I thought: “Now, this is the man whom I saw twenty-five years ago.” On that occasion I not only went free at his hands, but carried off something more than that. I hoped it would happen again.
It was twenty-five years ago when I saw a young clerk in Putnam’s bookstore. I went in there and asked for George Haven Putnam, and handed him my card, and then the young man said Mr. Putnam was busy and I couldn’t see him. Well, I had merely called in a social way, and so it didn’t matter.
I was going out when I saw a great big, fat, interesting-looking book lying there, and I took it up. It was an account of the invasion of England in the fourteenth century by the Preaching Friar, and it interested me.
I asked him the price of it, and he said four dollars.
“Well,” I said, “what discount do you allow to publishers?”

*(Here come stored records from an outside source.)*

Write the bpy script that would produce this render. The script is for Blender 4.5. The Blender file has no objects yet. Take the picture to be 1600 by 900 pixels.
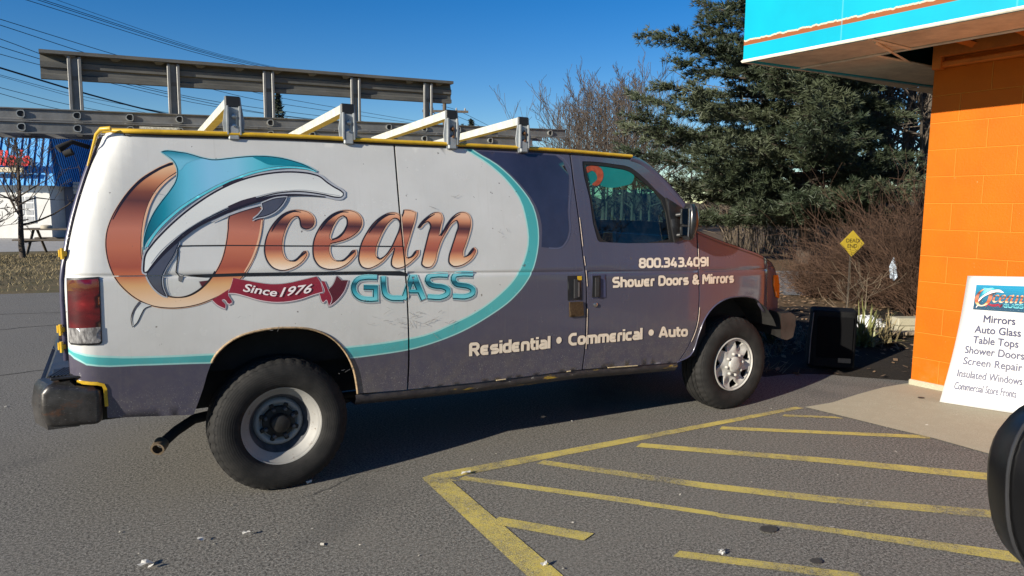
import bpy, bmesh, math, random
from mathutils import Vector, Matrix
from mathutils.geometry import delaunay_2d_cdt
R = math.radians
rnd = random.Random(7)
scene = bpy.context.scene
COL = scene.collection

# ------------------------------------------------------------------ camera, sky, sun, exposure
cam_d = bpy.data.cameras.new('camera'); cam = bpy.data.objects.new('camera', cam_d); COL.objects.link(cam)
cam_d.sensor_width = 36.0; cam_d.lens = 1108.8/1600*36; cam_d.clip_start = 0.05; cam_d.clip_end = 2000
yaw, pit, rol = .5148, -.1145, .0100
_f = Vector((math.sin(yaw)*math.cos(pit), math.cos(yaw)*math.cos(pit), math.sin(pit)))
_r = _f.cross(Vector((0,0,1))).normalized(); _u = _r.cross(_f)
_r2 = _r*math.cos(rol)+_u*math.sin(rol); _u2 = _u*math.cos(rol)-_r*math.sin(rol)
M3 = Matrix((_r2, _u2, -_f)).transposed()
cam.matrix_world = Matrix.Translation((-.7853,-4.9401,1.6031)) @ M3.to_4x4()
scene.camera = cam

SUN_EL = R(20.0); SUN_DIR = Vector((-.966,-.259,0)).normalized()
world = bpy.data.worlds.new('World'); scene.world = world; world.use_nodes = True
wn = world.node_tree.nodes; wl = world.node_tree.links
sky = wn.new('ShaderNodeTexSky'); sky.sky_type = 'NISHITA'; sky.sun_disc = False
sky.sun_elevation = SUN_EL; sky.sun_rotation = math.atan2(SUN_DIR.x, SUN_DIR.y)
sky.air_density = 1.0; sky.dust_density = 0.15; sky.ozone_density = 3.2; sky.altitude = 200
hs = wn.new('ShaderNodeHueSaturation'); hs.inputs['Saturation'].default_value = 1.42; hs.inputs['Hue'].default_value = .512; wl.new(sky.outputs[0], hs.inputs['Color'])
wl.new(hs.outputs[0], wn['Background'].inputs[0]); wn['Background'].inputs[1].default_value = 0.070
sun_d = bpy.data.lights.new('sun', 'SUN'); sun = bpy.data.objects.new('sun', sun_d); COL.objects.link(sun)
sun_d.energy = 5.0; sun_d.angle = R(.5); sun_d.color = (1.0,.925,.79)
_sd = Vector((SUN_DIR.x*math.cos(SUN_EL), SUN_DIR.y*math.cos(SUN_EL), math.sin(SUN_EL)))
sun.rotation_euler = _sd.to_track_quat('Z','Y').to_euler(); sun.location = (-20,-10,20)
scene.view_settings.view_transform = 'Standard'; scene.view_settings.look = 'None'
scene.view_settings.gamma = 1.0; scene.view_settings.use_curve_mapping = False
scene.view_settings.exposure = 0.75

# ------------------------------------------------------------------ helpers
def tag(o, label=None, cat=None, group=None, kind=None):
    if label: o['label'] = label
    if cat: o['category'] = cat
    if group: o['group'] = group
    if kind: o['kind'] = kind
    return o
def empty(name, loc=(0,0,0), rz=0.0):
    o = bpy.data.objects.new(name, None); COL.objects.link(o); o.location = loc; o.rotation_euler = (0,0,rz)
    o.empty_display_size = .2
    return o
class MB:
    """collects shapes that become ONE mesh object"""
    def __init__(s): s.v=[]; s.f=[]; s.m=[]; s.mi=0
    def add(s, vs, fs):
        n=len(s.v); s.v+= [tuple(v) for v in vs]; s.f+= [tuple(i+n for i in f) for f in fs]; s.m+=[s.mi]*len(fs); return s
    def box(s, c, d, rot=None, bev=0.0):
        x,y,z=[k/2 for k in d]; c=Vector(c)
        if bev>0:
            b=min(bev,x*.9,y*.9,z*.9); vs=[];idx={}
            for sx in(-1,1):
                for sy in(-1,1):
                    for sz in(-1,1):
                        for a in range(3):
                            p=Vector((sx*(x-(a!=0)*b),sy*(y-(a!=1)*b),sz*(z-(a!=2)*b))); idx[sx,sy,sz,a]=len(vs); vs.append(p)
            fs=[]
            for a in range(3):
                for sg in(-1,1):
                    q=[]
                    for u,w in((-1,-1),(1,-1),(1,1),(-1,1)):
                        t=[0,0,0]; t[a]=sg; t[(a+1)%3]=u; t[(a+2)%3]=w; q.append(idx[t[0],t[1],t[2],a])
                    fs.append(q if sg>0 else q[::-1])
            for a in range(3):
                b1,b2=(a+1)%3,(a+2)%3
                for u in(-1,1):
                    for w in(-1,1):
                        def k(sg,ax):
                            t=[0,0,0]; t[a]=sg;t[b1]=u;t[b2]=w; return idx[t[0],t[1],t[2],ax]
                        q=[k(-1,b1),k(1,b1),k(1,b2),k(-1,b2)]
                        fs.append(q if u*w>0 else q[::-1])
            for sx in(-1,1):
                for sy in(-1,1):
                    for sz in(-1,1):
                        q=[idx[sx,sy,sz,0],idx[sx,sy,sz,1],idx[sx,sy,sz,2]]; fs.append(q if sx*sy*sz>0 else q[::-1])
        else:
            vs=[Vector((i*x,j*y,k*z)) for i in(-1,1) for j in(-1,1) for k in(-1,1)]
            fs=[(0,1,3,2),(4,6,7,5),(0,4,5,1),(2,3,7,6),(0,2,6,4),(1,5,7,3)]
        if rot is not None: vs=[rot@v for v in vs]
        return s.add([v+c for v in vs],fs)
    def tube(s, pts, rad, n=8, cap=True):
        pts=[Vector(p) for p in pts]; k=len(pts)
        if not isinstance(rad,(list,tuple)): rad=[rad]*k
        vs=[]; fs=[]; up=None
        for i in range(k):
            d=(pts[min(i+1,k-1)]-pts[max(i-1,0)])
            d=d.normalized() if d.length>1e-9 else Vector((0,0,1))
            if up is None or abs(up.dot(d))>.95: up=Vector((0,0,1)) if abs(d.z)<.9 else Vector((1,0,0))
            a=d.cross(up).normalized(); b=a.cross(d); up=b
            for j in range(n):
                t=2*math.pi*j/n; vs.append(pts[i]+(a*math.cos(t)+b*math.sin(t))*rad[i])
        for i in range(k-1):
            for j in range(n): fs.append((i*n+j,i*n+(j+1)%n,(i+1)*n+(j+1)%n,(i+1)*n+j))
        if cap: fs.append(tuple(range(n))[::-1]); fs.append(tuple((k-1)*n+j for j in range(n)))
        return s.add(vs,fs)
    def lathe(s, prof, axis='y', c=(0,0,0), n=48, closed=False, mod=None):
        """prof: (radius, along) pairs"""
        vs=[];fs=[];k=len(prof);c=Vector(c)
        for j in range(n):
            t=2*math.pi*j/n
            for i,(r,a) in enumerate(prof):
                rr=r*(mod(i,j) if mod else 1)
                x,z=rr*math.cos(t),rr*math.sin(t)
                vs.append(c+(Vector((x,a,z)) if axis=='y' else Vector((x,z,a)) if axis=='z' else Vector((a,x,z))))
        for j in range(n):
            for i in range(k-1 if not closed else k):
                fs.append((j*k+i,j*k+(i+1)%k,((j+1)%n)*k+(i+1)%k,((j+1)%n)*k+i))
        return s.add(vs,fs)
    def prism(s, poly, y0, y1, f=None):
        """polygon in (x,z) extruded from y0 to y1"""
        n=len(poly); f=f or (lambda x,y,z:(x,y,z))
        vs=[f(x,y0,z) for x,z in poly]+[f(x,y1,z) for x,z in poly]
        fs=[tuple(range(n)),tuple(range(2*n-1,n-1,-1))]+[(i,i+n,(i+1)%n+n,(i+1)%n) for i in range(n)]
        return s.add(vs,fs)
    def build(s, name, mat, parent=None, smooth=None, loc=None):
        me=bpy.data.meshes.new(name); me.from_pydata(s.v,[],s.f)
        for m in (mat if isinstance(mat,(list,tuple)) else [mat]): me.materials.append(m)
        if any(s.m): me.polygons.foreach_set('material_index',s.m)
        if smooth is not None:
            me.polygons.foreach_set('use_smooth',[True]*len(s.f))
            if smooth<180: me.set_sharp_from_angle(angle=R(smooth))
        me.update()
        o=bpy.data.objects.new(name,me); COL.objects.link(o)
        if parent: o.parent=parent
        if loc: o.location=loc
        return o
def fix_normals(o):
    bm=bmesh.new(); bm.from_mesh(o.data); bmesh.ops.recalc_face_normals(bm,faces=bm.faces); bm.to_mesh(o.data); bm.free(); return o
def copy_tree(o, parent=None):
    c=o.copy(); COL.objects.link(c)
    if parent: c.parent=parent
    for ch in list(o.children): copy_tree(ch,c)
    return c

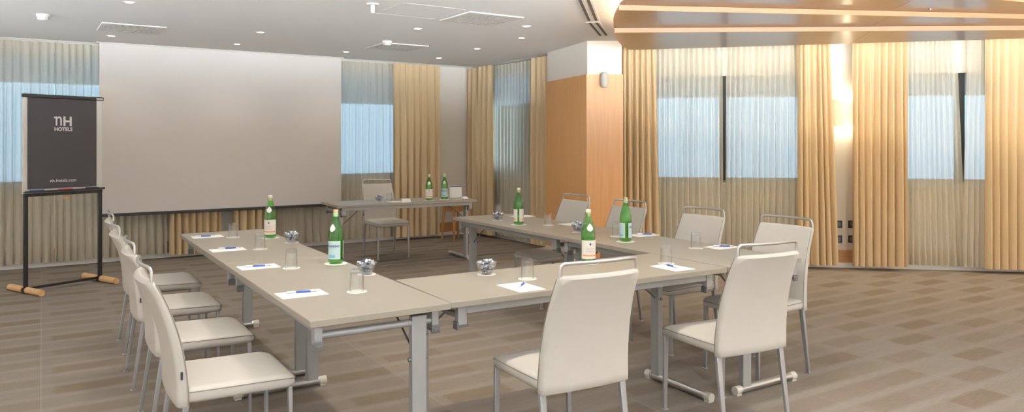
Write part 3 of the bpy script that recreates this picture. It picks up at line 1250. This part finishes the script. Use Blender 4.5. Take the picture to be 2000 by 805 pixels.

He said: “Forty percent. off.”
I said: “All right, I am a publisher.”
He put down the figure, forty per cent. off, on a card.
Then I said: “What discount do you allow to authors?”
He said: “Forty per cent. off.”
“Well,” I said, “set me down as an author.”
“Now,” said I, “what discount do you allow to the clergy?”
He said: “Forty per cent. off.”
I said to him that I was only on the road, and that I was studying for the ministry. I asked him wouldn’t he knock off twenty per cent. for that. He set down the figure, and he never smiled once.
I was working off these humorous brilliancies on him and getting no return—not a scintillation in his eye, not a spark of recognition of what I was doing there. I was almost in despair.
I thought I might try him once more, so I said “Now, I am also a member of the human race. Will you let me have the ten per cent. off for that?” He set it down, and never smiled.
Well, I gave it up. I said: “There is my card with my address on it, but I have not any money with me. Will you please send the bill to Hartford?” I took up the book and was going away.
He said: “Wait a minute. There is forty cents coming to you.”
When I met him in the tax office I thought maybe I could make something again, but I could not. But I had not any idea I could when I came, and as it turned out I did get off entirely free.
I put up my hand and made a statement. It gave me a good deal of pain to do that. I was not used to it. I was born and reared in the higher circles of Missouri, and there we don’t do such things—didn’t in my time, but we have got that little matter settled—got a sort of tax levied on me.
Then he touched me. Yes, he touched me this time, because he cried —cried! He was moved to tears to see that I, a virtuous person only a year before, after immersion for one year—during one year in the New York morals—had no more conscience than a millionaire.